Copy out all of the data below with no alterations.

══════════

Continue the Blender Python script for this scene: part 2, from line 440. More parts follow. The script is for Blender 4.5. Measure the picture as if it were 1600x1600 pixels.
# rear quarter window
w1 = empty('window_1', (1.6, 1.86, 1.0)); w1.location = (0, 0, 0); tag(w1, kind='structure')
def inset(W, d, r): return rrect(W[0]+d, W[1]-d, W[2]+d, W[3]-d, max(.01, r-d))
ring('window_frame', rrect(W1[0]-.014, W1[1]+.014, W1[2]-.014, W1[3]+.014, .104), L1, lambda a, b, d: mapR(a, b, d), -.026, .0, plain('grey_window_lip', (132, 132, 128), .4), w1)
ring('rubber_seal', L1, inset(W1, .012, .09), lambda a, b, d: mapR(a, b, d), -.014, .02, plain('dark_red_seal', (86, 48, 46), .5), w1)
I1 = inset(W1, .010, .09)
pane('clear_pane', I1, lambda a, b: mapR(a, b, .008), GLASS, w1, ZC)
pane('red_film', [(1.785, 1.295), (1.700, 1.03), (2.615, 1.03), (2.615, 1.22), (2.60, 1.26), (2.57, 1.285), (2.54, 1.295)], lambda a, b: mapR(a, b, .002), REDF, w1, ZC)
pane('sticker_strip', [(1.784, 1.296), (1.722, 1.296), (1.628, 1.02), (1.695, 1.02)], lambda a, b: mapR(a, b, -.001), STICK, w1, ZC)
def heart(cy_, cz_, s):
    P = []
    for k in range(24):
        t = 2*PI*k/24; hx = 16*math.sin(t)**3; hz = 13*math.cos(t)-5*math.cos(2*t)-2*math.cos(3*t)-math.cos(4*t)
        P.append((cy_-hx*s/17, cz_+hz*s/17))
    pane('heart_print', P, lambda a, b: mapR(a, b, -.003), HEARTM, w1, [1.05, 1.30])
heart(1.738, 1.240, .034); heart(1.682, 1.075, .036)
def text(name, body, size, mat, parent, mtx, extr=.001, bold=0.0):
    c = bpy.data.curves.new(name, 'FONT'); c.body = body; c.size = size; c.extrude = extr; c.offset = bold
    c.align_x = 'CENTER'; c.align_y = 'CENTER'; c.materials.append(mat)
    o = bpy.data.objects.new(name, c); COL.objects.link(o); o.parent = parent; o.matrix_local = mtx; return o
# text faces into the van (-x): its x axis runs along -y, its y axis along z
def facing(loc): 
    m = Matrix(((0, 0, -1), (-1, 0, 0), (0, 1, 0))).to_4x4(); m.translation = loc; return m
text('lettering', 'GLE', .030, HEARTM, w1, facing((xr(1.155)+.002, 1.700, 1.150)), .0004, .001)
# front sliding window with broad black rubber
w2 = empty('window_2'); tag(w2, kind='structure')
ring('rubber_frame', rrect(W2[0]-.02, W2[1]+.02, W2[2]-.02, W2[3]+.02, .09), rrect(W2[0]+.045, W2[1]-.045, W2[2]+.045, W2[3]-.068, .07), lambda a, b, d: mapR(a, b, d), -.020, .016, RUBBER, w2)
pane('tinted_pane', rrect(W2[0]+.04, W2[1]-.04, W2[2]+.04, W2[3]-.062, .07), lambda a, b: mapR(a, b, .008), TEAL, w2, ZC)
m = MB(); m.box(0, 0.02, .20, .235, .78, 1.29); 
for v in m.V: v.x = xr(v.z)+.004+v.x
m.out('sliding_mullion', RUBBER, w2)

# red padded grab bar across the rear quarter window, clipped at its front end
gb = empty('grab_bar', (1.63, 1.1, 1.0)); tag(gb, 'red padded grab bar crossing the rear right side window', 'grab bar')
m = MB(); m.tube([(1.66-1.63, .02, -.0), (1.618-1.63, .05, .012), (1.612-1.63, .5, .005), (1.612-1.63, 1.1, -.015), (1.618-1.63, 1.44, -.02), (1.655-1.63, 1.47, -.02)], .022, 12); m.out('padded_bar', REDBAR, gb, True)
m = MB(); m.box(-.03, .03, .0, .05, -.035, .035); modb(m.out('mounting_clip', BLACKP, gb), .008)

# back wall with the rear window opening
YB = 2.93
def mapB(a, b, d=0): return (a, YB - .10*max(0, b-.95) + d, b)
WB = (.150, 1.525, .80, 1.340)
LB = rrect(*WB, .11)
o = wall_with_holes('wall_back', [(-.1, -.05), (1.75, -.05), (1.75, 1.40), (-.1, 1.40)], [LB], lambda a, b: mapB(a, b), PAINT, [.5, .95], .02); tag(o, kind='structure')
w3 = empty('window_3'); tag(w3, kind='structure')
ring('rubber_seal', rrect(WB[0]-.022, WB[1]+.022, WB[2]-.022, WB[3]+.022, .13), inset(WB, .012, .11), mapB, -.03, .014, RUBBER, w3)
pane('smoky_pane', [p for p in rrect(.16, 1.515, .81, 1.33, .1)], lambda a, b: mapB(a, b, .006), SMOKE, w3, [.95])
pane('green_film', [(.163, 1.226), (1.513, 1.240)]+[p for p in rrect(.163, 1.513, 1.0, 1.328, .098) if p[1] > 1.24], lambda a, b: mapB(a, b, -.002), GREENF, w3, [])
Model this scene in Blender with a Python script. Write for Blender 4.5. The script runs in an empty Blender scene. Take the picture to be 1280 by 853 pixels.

══════════

■ **Final answer**:
Continue the Blender Python script for this scene: part 2, from line 440. More parts follow. The script is for Blender 4.5. Measure the picture as if it were 1600x1600 pixels.
# rear quarter window
w1 = empty('window_1', (1.6, 1.86, 1.0)); w1.location = (0, 0, 0); tag(w1, kind='structure')
def inset(W, d, r): return rrect(W[0]+d, W[1]-d, W[2]+d, W[3]-d, max(.01, r-d))
ring('window_frame', rrect(W1[0]-.014, W1[1]+.014, W1[2]-.014, W1[3]+.014, .104), L1, lambda a, b, d: mapR(a, b, d), -.026, .0, plain('grey_window_lip', (132, 132, 128), .4), w1)
ring('rubber_seal', L1, inset(W1, .012, .09), lambda a, b, d: mapR(a, b, d), -.014, .02, plain('dark_red_seal', (86, 48, 46), .5), w1)
I1 = inset(W1, .010, .09)
pane('clear_pane', I1, lambda a, b: mapR(a, b, .008), GLASS, w1, ZC)
pane('red_film', [(1.785, 1.295), (1.700, 1.03), (2.615, 1.03), (2.615, 1.22), (2.60, 1.26), (2.57, 1.285), (2.54, 1.295)], lambda a, b: mapR(a, b, .002), REDF, w1, ZC)
pane('sticker_strip', [(1.784, 1.296), (1.722, 1.296), (1.628, 1.02), (1.695, 1.02)], lambda a, b: mapR(a, b, -.001), STICK, w1, ZC)
def heart(cy_, cz_, s):
    P = []
    for k in range(24):
        t = 2*PI*k/24; hx = 16*math.sin(t)**3; hz = 13*math.cos(t)-5*math.cos(2*t)-2*math.cos(3*t)-math.cos(4*t)
        P.append((cy_-hx*s/17, cz_+hz*s/17))
    pane('heart_print', P, lambda a, b: mapR(a, b, -.003), HEARTM, w1, [1.05, 1.30])
heart(1.738, 1.240, .034); heart(1.682, 1.075, .036)
def text(name, body, size, mat, parent, mtx, extr=.001, bold=0.0):
    c = bpy.data.curves.new(name, 'FONT'); c.body = body; c.size = size; c.extrude = extr; c.offset = bold
    c.align_x = 'CENTER'; c.align_y = 'CENTER'; c.materials.append(mat)
    o = bpy.data.objects.new(name, c); COL.objects.link(o); o.parent = parent; o.matrix_local = mtx; return o
# text faces into the van (-x): its x axis runs along -y, its y axis along z
def facing(loc): 
    m = Matrix(((0, 0, -1), (-1, 0, 0), (0, 1, 0))).to_4x4(); m.translation = loc; return m
text('lettering', 'GLE', .030, HEARTM, w1, facing((xr(1.155)+.002, 1.700, 1.150)), .0004, .001)
# front sliding window with broad black rubber
w2 = empty('window_2'); tag(w2, kind='structure')
ring('rubber_frame', rrect(W2[0]-.02, W2[1]+.02, W2[2]-.02, W2[3]+.02, .09), rrect(W2[0]+.045, W2[1]-.045, W2[2]+.045, W2[3]-.068, .07), lambda a, b, d: mapR(a, b, d), -.020, .016, RUBBER, w2)
pane('tinted_pane', rrect(W2[0]+.04, W2[1]-.04, W2[2]+.04, W2[3]-.062, .07), lambda a, b: mapR(a, b, .008), TEAL, w2, ZC)
m = MB(); m.box(0, 0.02, .20, .235, .78, 1.29); 
for v in m.V: v.x = xr(v.z)+.004+v.x
m.out('sliding_mullion', RUBBER, w2)

# red padded grab bar across the rear quarter window, clipped at its front end
gb = empty('grab_bar', (1.63, 1.1, 1.0)); tag(gb, 'red padded grab bar crossing the rear right side window', 'grab bar')
m = MB(); m.tube([(1.66-1.63, .02, -.0), (1.618-1.63, .05, .012), (1.612-1.63, .5, .005), (1.612-1.63, 1.1, -.015), (1.618-1.63, 1.44, -.02), (1.655-1.63, 1.47, -.02)], .022, 12); m.out('padded_bar', REDBAR, gb, True)
m = MB(); m.box(-.03, .03, .0, .05, -.035, .035); modb(m.out('mounting_clip', BLACKP, gb), .008)

# back wall with the rear window opening
YB = 2.93
def mapB(a, b, d=0): return (a, YB - .10*max(0, b-.95) + d, b)
WB = (.150, 1.525, .80, 1.340)
LB = rrect(*WB, .11)
o = wall_with_holes('wall_back', [(-.1, -.05), (1.75, -.05), (1.75, 1.40), (-.1, 1.40)], [LB], lambda a, b: mapB(a, b), PAINT, [.5, .95], .02); tag(o, kind='structure')
w3 = empty('window_3'); tag(w3, kind='structure')
ring('rubber_seal', rrect(WB[0]-.022, WB[1]+.022, WB[2]-.022, WB[3]+.022, .13), inset(WB, .012, .11), mapB, -.03, .014, RUBBER, w3)
pane('smoky_pane', [p for p in rrect(.16, 1.515, .81, 1.33, .1)], lambda a, b: mapB(a, b, .006), SMOKE, w3, [.95])
pane('green_film', [(.163, 1.226), (1.513, 1.240)]+[p for p in rrect(.163, 1.513, 1.0, 1.328, .098) if p[1] > 1.24], lambda a, b: mapB(a, b, -.002), GREENF, w3, [])
Model this scene in Blender with a Python script. Write for Blender 4.5. The script runs in an empty Blender scene. Take the picture to be 1280 by 853 pixels.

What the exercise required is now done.